● EXERCISE TASK:
Every line that holds the string "picture" is to be identified and copied.

● DATASET CONTENT:
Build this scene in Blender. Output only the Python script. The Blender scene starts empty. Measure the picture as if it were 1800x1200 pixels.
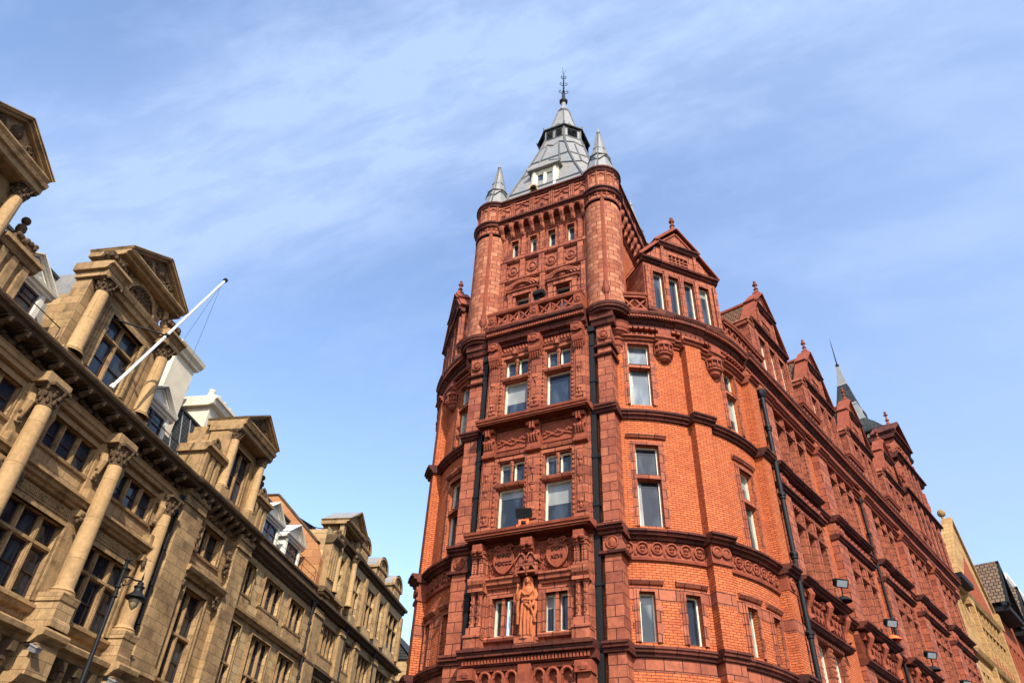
import bpy, bmesh, math, random
import numpy as np
from mathutils import Vector, Matrix
R=math.radians
sc=bpy.context.scene; COL=sc.collection
# ---------------------------------------------------------------- camera
GZ=-1.6                                   # street level; the camera stands at z=0
PIT,ROLL=R(38.185),R(3.2334)
F=Vector((0,math.cos(PIT),math.sin(PIT))); U0=Vector((0,-math.sin(PIT),math.cos(PIT))); R0=Vector((1,0,0))
RR=R0*math.cos(ROLL)+U0*math.sin(ROLL); UU=-R0*math.sin(ROLL)+U0*math.cos(ROLL)
cam=bpy.data.cameras.new('camera'); co=bpy.data.objects.new('camera',cam); COL.objects.link(co)
co.matrix_world=Matrix(((RR.x,UU.x,-F.x,0),(RR.y,UU.y,-F.y,0),(RR.z,UU.z,-F.z,0),(0,0,0,1)))
cam.sensor_width=36; cam.lens=36*1282.19/1800; cam.clip_start=.1; cam.clip_end=5000
sc.camera=co
# ---------------------------------------------------------------- sun and sky
SUN_AZ,SUN_EL=167.0,42.0                  # azimuth clockwise from +Y
sun=bpy.data.lights.new('sun','SUN'); sun.energy=5.0; sun.angle=R(.5); sun.color=(1,.93,.82)
so=bpy.data.objects.new('sun',sun); COL.objects.link(so)
sd=Vector((math.sin(R(SUN_AZ))*math.cos(R(SUN_EL)),math.cos(R(SUN_AZ))*math.cos(R(SUN_EL)),math.sin(R(SUN_EL))))
so.rotation_euler=sd.to_track_quat('Z','Y').to_euler(); so.location=(0,-20,60)
W=bpy.data.worlds.new('World'); sc.world=W; W.use_nodes=True
nt=W.node_tree; N=nt.nodes; LK=nt.links; N.clear()
out=N.new('ShaderNodeOutputWorld'); bg=N.new('ShaderNodeBackground'); sky=N.new('ShaderNodeTexSky')
sky.sky_type='NISHITA'; sky.sun_disc=False; sky.sun_elevation=R(SUN_EL); sky.sun_rotation=R(SUN_AZ)
sky.air_density=1.0; sky.dust_density=1.2; sky.ozone_density=1.5; sky.altitude=50
bg.inputs[1].default_value=.15
tc=N.new('ShaderNodeTexCoord')
def wn(t,**k):
    n=N.new(t)
    for a,b in k.items(): setattr(n,a,b)
    return n
def wmath(op,a,b=None,clamp=False):
    n=wn('ShaderNodeMath',operation=op,use_clamp=clamp)
    for i,x in enumerate((a,b)):
        if x is None: continue
        if isinstance(x,(int,float)): n.inputs[i].default_value=x
        else: LK.new(x,n.inputs[i])
    return n.outputs[0]
def wdot(v,c):
    n=wn('ShaderNodeVectorMath',operation='DOT_PRODUCT'); LK.new(v,n.inputs[0]); n.inputs[1].default_value=c; return n.outputs['Value']
def ray(x,y): return (F*1282.19+RR*(x-900)-UU*(y-600)).normalized()
# clouds: a thin veil along a band of sky, broken up by stretched noise
A,B_=ray(430,300),ray(1180,40)            # two directions on the middle of the band
axis=(A.cross(B_)).normalized(); along=(B_-A).normalized(); up3=axis.cross(along).normalized()
G=tc.outputs['Generated']
dist=wdot(G,axis); alg=wdot(G,along); u3=wdot(G,up3)
def nz(sx,sy,sz,scale,det,rough,dst=0.):
    c=wn('ShaderNodeCombineXYZ'); LK.new(wmath('MULTIPLY',dist,sx),c.inputs[0]); LK.new(wmath('MULTIPLY',alg,sy),c.inputs[1]); LK.new(wmath('MULTIPLY',u3,sz),c.inputs[2])
    n=wn('ShaderNodeTexNoise'); LK.new(c.outputs[0],n.inputs['Vector']); n.inputs['Scale'].default_value=scale; n.inputs['Detail'].default_value=det; n.inputs['Roughness'].default_value=rough; n.inputs['Distortion'].default_value=dst
    return n.outputs[0]
n1=nz(5,2.0,2,1.5,6,.55,.5); n2=nz(14,5,4,1.6,9,.62,.3); n3=nz(2,1.5,1.5,1.1,4,.5)
wob=wmath('ADD',dist,wmath('MULTIPLY',wmath('SUBTRACT',n3,.5),.16))
band=wmath('SUBTRACT',1.0,wmath('MULTIPLY',wmath('ABSOLUTE',wob),4.6),True)
band=wmath('MULTIPLY',wmath('MULTIPLY',band,band),wmath('SUBTRACT',3.0,wmath('MULTIPLY',band,2.0)))
fall=wmath('SUBTRACT',1.0,wmath('MULTIPLY',wmath('SUBTRACT',alg,float(B_.dot(along))-.16),1.9),True)
fall=wmath('MINIMUM',fall,1.0)
band=wmath('MULTIPLY',band,fall)
tex=wmath('ADD',wmath('MULTIPLY',wmath('SUBTRACT',n1,.5),1.8),wmath('MULTIPLY',wmath('SUBTRACT',n2,.5),1.5))
m=wmath('MULTIPLY',band,wmath('ADD',1.02,tex),True)
far=wmath('MULTIPLY',wmath('ADD',wmath('SUBTRACT',n1,.5),wmath('ADD',wmath('MULTIPLY',wmath('SUBTRACT',n2,.5),.9),.08)),.8,True)
right=wmath('MULTIPLY',wmath('ADD',wdot(G,(1,0,0)),.03),wmath('ADD',.85,wmath('SUBTRACT',n1,.5)),True)
m=wmath('MULTIPLY',wmath('ADD',wmath('ADD',m,far),right),.95,True)
tint=wn('ShaderNodeMix',data_type='RGBA',blend_type='MULTIPLY'); tint.inputs[0].default_value=1
LK.new(sky.outputs[0],tint.inputs[6]); tint.inputs[7].default_value=(1.58,1.56,1.6,1)
mx=wn('ShaderNodeMix',data_type='RGBA'); LK.new(m,mx.inputs[0]); LK.new(tint.outputs[2],mx.inputs[6]); mx.inputs[7].default_value=(2.3,3.1,4.7,1)
LK.new(mx.outputs[2],bg.inputs[0]); LK.new(bg.outputs[0],out.inputs[0])
vs=sc.view_settings; vs.view_transform='Standard'; vs.look='None'; vs.gamma=1; vs.exposure=.6; vs.use_curve_mapping=False
sc.cycles.max_bounces=5; sc.cycles.diffuse_bounces=2; sc.cycles.glossy_bounces=3
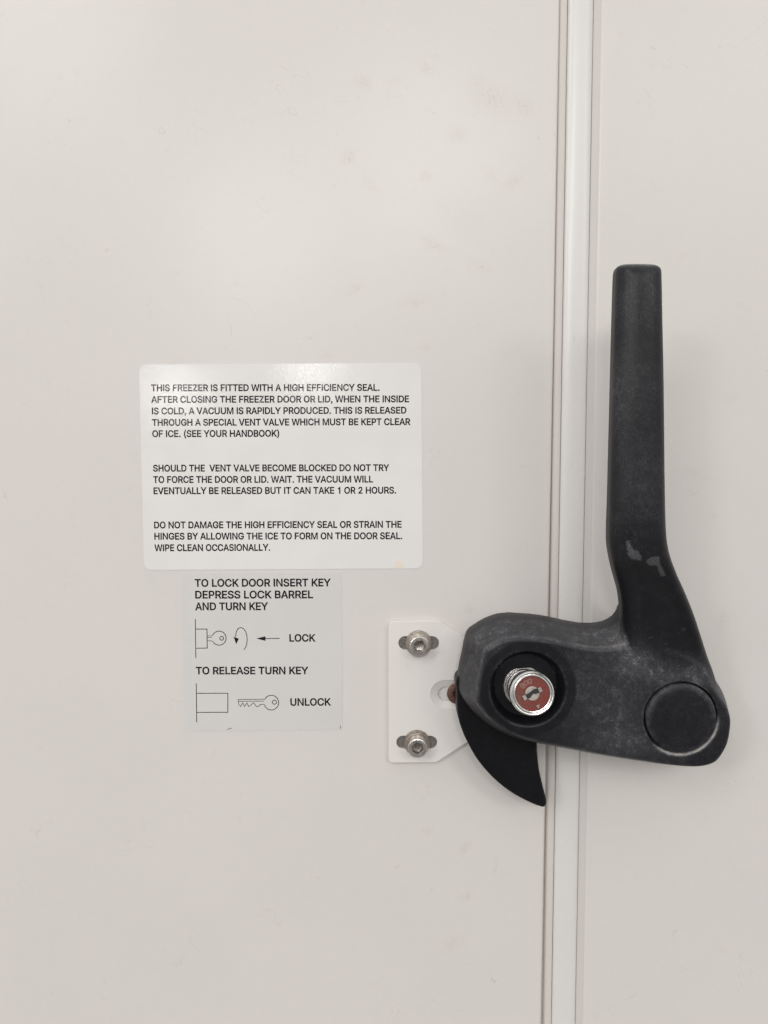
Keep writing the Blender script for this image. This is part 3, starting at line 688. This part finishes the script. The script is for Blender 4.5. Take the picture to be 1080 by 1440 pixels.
def bolt(px, py, spin, lean):
    c = P(px, py, HP); ctr = (c[0], c[1], HP - 0.3)
    ax = (lean[0], lean[1], 1)
    wash = [(2.0, 0.3), (4.95, 0.3), (5.1, 0.5), (5.1, 1.2), (4.9, 1.5), (4.0, 1.6), (2.5, 1.6)]
    b = mesh_obj('bolt', *revolve([(3.85, 1.3), (3.85, 5.9), (3.7, 6.2), (3.4, 6.35), (2.55, 6.35), (2.4, 6.2), (2.38, 3.6), (0.4, 3.3)], ctr, ax,
                                  hexed=(4, 5, 6), spin=spin), MAT['bright'], strike, sharp=15)
    mesh_obj('hex_socket', *revolve([(2.33, 6.05), (2.31, 3.9), (1.2, 3.6), (0.3, 3.5)], ctr, ax, hexed=(0, 1), spin=spin), MAT['socket'], b, sharp=15)
    mesh_obj('washer', *revolve(wash, ctr, ax), MAT['steel'], b, sharp=15)
    mesh_obj('spring_washer', *revolve([(2.5, 1.55), (4.45, 1.6), (4.7, 1.85), (4.7, 2.9), (4.45, 3.2), (3.6, 3.3)], ctr, ax), MAT['steel'], b, sharp=15)
    return b
bolt(588.6, 904.3, 0.0, (0.02, 0.02))
bolt(586.3, 1043.6, 0.35, (0.0, -0.05))
c = P(643.5, 975, 1.9)
mesh_obj('countersunk_screw', *revolve([(3.2, -1.2), (4.15, -0.1), (4.2, 0.25), (3.9, 0.55), (2.9, 0.75), (2.15, 0.75), (2.0, 0.5), (1.9, -0.6), (0.4, -0.8)],
         (c[0], c[1], 1.9), (0, 0, 1), hexed=(5, 6, 7)), MAT['rust'], strike, sharp=15)

# ------------------------------------------------------------------ black latch handle
HB, HR = 30.0, 15.0          # front face and rim of the body
latch = empty('latch_handle', *P(960, 1010, 0), 0)
tag(latch, 'scuffed black plastic lever latch with red-faced chrome key lock', 'latch')
rim_px = [(657, 891), (670, 878), (690, 867), (715, 862), (760, 865), (800, 873), (825, 878.5), (846, 878.5), (857, 875), (866, 869.5), (872, 861.5), (875.5, 853), (882, 848), (894, 856), (915, 880), (950, 896), (982, 918), (1001, 945),
          (1016, 962), (1025, 985), (1026, 1005), (1021, 1032), (1008, 1055), (990, 1070), (965, 1077), (930, 1076), (880, 1069), (830, 1060), (780, 1050),
          (750, 1044.5), (720, 1037), (690, 1023), (668, 1006), (650, 987), (643, 970), (644, 950), (650, 920)]
rim_px = [(x - 4 * ss(985, 1015, x) + 1.0 * ss(665, 650, x), y + 3.0 * ss(900, 880, y) * ss(845, 800, x) - 1.5 * ss(1055, 1070, y)) for x, y in rim_px]
rim = np.array([P(x, y, HR) for x, y in rim_px])
rim = catmull(rim, 5)
knots = [(340, 43), (560, 43.5), (700, 43.5), (745, 43), (775, 41.5), (800, 38.5), (840, 33.5), (880, 28.5), (915, 25), (945, 23.2), (1000, 22.5)]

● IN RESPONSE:
Build this scene in Blender. Output only the Python script. The Blender scene starts empty. Measure the picture as if it were 1800x1200 pixels.
Keep writing the Blender script for this image. This is part 3, starting at line 688. This part finishes the script. The script is for Blender 4.5. Take the picture to be 1080 by 1440 pixels.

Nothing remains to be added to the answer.